As per the Constitution, three separate states and the Northern Territory are in charge of their own Great Artesian Basin waters.  SA allows Olympic Dam to extract up to 42 million litres per day. 

The Queensland government has given Adani open slather on Great Artesian Basin waters.  It has no limit on what it can extract but merely needs to monitor and report the amount of water it extracts with a permit that runs until 2077.

Gas producer Santos plans to drill 850 coal seam gas wells through the Great Artesian Basin.

The Achilles heel of the current cooperative arrangements between the states and the federal government over the two Basins is that individual players can walk away at any stage as indeed was mooted by NSW Department of Primary Industry and Water Deputy Director Gavin Hanlon.

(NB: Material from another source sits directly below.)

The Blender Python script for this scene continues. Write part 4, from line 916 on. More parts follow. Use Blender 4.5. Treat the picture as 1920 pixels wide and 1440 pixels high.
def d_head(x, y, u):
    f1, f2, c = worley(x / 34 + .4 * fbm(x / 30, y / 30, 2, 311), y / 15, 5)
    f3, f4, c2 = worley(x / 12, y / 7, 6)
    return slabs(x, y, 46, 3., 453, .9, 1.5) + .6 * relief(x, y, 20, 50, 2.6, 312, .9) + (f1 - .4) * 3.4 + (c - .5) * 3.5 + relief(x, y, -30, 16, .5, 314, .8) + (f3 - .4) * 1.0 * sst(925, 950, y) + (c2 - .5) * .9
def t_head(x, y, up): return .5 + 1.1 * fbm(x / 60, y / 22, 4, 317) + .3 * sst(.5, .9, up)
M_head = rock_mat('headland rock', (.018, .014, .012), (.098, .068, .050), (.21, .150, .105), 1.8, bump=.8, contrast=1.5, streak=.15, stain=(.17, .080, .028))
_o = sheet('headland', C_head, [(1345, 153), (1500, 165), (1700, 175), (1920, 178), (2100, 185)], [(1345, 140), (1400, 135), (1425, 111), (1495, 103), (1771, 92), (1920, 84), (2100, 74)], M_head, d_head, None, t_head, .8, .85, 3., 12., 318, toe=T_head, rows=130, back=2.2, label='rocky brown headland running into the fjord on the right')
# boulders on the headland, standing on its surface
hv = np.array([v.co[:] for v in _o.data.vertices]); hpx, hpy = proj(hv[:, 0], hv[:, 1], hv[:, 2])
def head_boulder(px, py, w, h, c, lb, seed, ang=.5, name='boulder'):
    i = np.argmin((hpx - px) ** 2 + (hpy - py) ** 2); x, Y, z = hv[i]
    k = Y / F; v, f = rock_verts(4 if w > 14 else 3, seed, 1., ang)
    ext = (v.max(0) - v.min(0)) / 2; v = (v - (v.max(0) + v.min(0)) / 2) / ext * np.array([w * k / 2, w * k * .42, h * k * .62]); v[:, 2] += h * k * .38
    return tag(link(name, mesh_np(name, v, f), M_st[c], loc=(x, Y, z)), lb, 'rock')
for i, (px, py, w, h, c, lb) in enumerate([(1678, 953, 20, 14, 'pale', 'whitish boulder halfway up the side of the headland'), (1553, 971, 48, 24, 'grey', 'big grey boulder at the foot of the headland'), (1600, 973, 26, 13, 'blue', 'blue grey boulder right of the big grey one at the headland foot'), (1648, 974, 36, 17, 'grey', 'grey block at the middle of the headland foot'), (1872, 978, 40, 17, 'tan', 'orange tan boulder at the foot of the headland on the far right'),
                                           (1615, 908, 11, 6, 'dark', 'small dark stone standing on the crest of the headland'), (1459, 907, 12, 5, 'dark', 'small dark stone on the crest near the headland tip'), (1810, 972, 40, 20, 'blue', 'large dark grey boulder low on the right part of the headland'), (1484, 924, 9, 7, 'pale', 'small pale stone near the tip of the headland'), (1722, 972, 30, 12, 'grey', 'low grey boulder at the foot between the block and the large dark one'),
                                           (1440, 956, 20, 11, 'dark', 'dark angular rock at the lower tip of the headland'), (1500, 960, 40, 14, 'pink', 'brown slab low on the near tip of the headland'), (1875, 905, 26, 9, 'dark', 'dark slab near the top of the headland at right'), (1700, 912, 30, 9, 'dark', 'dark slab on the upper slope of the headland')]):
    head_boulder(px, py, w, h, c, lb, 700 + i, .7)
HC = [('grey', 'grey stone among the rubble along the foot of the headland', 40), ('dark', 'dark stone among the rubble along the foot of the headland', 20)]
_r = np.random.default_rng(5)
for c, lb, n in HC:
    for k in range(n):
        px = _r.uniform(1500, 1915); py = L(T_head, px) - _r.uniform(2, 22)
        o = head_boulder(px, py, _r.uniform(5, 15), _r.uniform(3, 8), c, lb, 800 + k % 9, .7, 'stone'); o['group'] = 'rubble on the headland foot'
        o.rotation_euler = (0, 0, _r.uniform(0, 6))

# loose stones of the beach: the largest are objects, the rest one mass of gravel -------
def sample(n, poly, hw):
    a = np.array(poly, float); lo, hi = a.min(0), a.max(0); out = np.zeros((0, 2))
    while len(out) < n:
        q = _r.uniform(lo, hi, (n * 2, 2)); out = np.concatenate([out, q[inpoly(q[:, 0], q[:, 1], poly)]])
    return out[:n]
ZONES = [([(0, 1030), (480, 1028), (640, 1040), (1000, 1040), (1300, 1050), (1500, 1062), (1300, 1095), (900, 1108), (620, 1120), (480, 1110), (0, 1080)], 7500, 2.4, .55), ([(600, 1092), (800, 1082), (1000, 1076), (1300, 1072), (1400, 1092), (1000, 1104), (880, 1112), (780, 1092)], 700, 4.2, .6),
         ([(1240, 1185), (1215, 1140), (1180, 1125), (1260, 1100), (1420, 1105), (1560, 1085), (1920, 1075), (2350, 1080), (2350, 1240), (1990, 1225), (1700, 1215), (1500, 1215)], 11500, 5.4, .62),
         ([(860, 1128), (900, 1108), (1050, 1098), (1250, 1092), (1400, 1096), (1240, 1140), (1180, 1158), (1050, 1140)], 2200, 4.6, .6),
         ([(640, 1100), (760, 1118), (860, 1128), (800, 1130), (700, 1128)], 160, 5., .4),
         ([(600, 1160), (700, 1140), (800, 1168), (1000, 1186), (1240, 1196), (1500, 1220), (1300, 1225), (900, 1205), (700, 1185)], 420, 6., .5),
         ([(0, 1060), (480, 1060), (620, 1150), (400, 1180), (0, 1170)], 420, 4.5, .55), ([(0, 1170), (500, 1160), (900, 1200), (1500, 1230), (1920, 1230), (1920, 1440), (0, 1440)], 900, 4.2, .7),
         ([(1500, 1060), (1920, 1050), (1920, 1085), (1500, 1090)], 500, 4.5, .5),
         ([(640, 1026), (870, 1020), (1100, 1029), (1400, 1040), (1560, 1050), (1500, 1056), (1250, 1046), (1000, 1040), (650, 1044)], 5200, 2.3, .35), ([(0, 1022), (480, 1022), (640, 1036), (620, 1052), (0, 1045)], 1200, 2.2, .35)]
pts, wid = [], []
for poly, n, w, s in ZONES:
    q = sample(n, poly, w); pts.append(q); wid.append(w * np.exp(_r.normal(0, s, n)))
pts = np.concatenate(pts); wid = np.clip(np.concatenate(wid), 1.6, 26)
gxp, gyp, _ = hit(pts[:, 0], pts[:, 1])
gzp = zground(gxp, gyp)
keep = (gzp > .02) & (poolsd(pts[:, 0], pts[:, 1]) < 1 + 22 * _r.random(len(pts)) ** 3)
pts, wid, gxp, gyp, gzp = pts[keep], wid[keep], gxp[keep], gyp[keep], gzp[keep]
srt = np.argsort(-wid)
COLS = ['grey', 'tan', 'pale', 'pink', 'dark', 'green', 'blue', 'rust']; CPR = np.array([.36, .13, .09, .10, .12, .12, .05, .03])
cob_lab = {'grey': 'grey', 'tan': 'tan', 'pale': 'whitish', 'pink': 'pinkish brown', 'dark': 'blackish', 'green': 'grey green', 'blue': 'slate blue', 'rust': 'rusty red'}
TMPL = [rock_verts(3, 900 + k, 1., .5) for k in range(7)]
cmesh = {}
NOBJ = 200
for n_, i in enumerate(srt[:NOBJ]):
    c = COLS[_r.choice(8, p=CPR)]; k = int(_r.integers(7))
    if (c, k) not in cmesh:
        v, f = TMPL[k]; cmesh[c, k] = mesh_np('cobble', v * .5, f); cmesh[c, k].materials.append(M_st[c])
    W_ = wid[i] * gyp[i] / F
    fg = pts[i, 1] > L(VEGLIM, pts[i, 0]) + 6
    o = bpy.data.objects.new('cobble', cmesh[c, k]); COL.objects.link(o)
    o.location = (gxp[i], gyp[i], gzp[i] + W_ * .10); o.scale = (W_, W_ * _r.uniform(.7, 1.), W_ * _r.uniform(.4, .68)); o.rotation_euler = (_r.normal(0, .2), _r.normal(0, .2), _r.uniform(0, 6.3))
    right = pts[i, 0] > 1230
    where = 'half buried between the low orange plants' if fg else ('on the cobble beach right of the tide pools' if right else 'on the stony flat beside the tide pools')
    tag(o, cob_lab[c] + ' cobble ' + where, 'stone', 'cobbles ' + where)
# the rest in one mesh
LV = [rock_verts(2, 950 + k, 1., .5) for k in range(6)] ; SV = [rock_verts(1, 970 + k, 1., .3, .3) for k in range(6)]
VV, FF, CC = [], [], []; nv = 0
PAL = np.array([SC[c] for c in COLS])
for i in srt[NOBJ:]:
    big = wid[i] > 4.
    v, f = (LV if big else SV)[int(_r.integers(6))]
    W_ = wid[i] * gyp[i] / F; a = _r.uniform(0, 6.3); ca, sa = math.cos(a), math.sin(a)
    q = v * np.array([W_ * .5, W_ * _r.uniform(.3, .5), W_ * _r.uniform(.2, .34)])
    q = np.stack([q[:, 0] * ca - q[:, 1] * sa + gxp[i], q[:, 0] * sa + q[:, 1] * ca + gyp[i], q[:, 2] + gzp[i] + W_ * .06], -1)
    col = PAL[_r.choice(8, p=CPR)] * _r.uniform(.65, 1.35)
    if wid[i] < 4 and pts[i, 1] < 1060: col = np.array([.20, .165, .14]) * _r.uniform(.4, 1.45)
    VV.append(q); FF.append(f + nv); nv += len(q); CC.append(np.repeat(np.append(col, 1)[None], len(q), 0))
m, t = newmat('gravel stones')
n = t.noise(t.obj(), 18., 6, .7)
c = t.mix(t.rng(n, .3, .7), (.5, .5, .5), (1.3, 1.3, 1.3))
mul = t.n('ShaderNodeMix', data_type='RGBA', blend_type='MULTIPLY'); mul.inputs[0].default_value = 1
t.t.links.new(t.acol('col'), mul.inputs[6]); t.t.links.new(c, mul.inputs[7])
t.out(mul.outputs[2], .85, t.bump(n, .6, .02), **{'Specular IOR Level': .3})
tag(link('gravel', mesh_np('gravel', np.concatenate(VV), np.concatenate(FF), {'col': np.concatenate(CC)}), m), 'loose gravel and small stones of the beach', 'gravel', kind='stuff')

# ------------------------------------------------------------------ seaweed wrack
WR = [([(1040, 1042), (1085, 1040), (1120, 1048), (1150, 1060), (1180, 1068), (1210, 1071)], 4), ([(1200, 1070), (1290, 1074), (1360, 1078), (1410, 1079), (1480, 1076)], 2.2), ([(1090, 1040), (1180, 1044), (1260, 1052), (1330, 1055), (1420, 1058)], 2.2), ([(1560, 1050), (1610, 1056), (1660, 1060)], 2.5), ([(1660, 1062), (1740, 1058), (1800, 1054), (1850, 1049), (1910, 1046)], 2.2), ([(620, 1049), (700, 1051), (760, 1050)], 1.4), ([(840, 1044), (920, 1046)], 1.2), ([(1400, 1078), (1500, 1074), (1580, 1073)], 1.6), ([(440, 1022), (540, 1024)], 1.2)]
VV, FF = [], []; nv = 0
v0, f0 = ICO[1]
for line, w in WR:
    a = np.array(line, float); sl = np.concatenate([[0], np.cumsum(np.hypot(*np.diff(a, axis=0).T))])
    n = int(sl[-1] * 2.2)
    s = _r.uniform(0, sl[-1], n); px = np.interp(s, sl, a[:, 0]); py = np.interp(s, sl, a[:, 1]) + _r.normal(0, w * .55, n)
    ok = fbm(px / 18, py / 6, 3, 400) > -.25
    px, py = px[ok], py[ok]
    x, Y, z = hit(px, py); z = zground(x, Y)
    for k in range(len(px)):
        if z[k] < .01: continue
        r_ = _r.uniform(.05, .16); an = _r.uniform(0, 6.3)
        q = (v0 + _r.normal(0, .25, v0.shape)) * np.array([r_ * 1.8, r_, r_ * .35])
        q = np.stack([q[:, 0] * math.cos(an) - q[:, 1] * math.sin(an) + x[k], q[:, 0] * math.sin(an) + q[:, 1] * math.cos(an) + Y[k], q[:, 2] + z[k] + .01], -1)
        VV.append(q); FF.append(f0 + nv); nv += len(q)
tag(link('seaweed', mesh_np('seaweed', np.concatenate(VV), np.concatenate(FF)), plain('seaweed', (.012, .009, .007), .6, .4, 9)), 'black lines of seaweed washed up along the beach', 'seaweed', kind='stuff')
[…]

In a confidential phone discussion with irrigator lobbyists, a tape of which was played on the Four Corners program, Hanlon raises the Plan B “walk away” option, much to the delight of the lobbyist. When one realises that the value of the NSW water market is equal to the entire value of Australia’s wool exports, the potential for corrupt relations between senior public servants and traders of water entitlements and allocations becomes immediately apparent.

What can be done?

In the short term and within the current Constitution’s limited provisions, the federal Government must regulate the water market to ensure equity and access, control increases in the price of water, restrict the entry of foreign capital to the market, and secure water for environmental flows all the way to and through the mouth of the Murray.

In the longer term, water must be protected as a public trust, as a common good, within a new anti-imperialist and republican Constitution. Private ownership of our freshwater supplies must be abolished and the assets of foreign investors confiscated without compensation.  The two Basins must be administered by a national public authority created to ensure fair water allocation and a healthy freshwater ecosystem.

Only an independent and socialist Australia can implement these changes.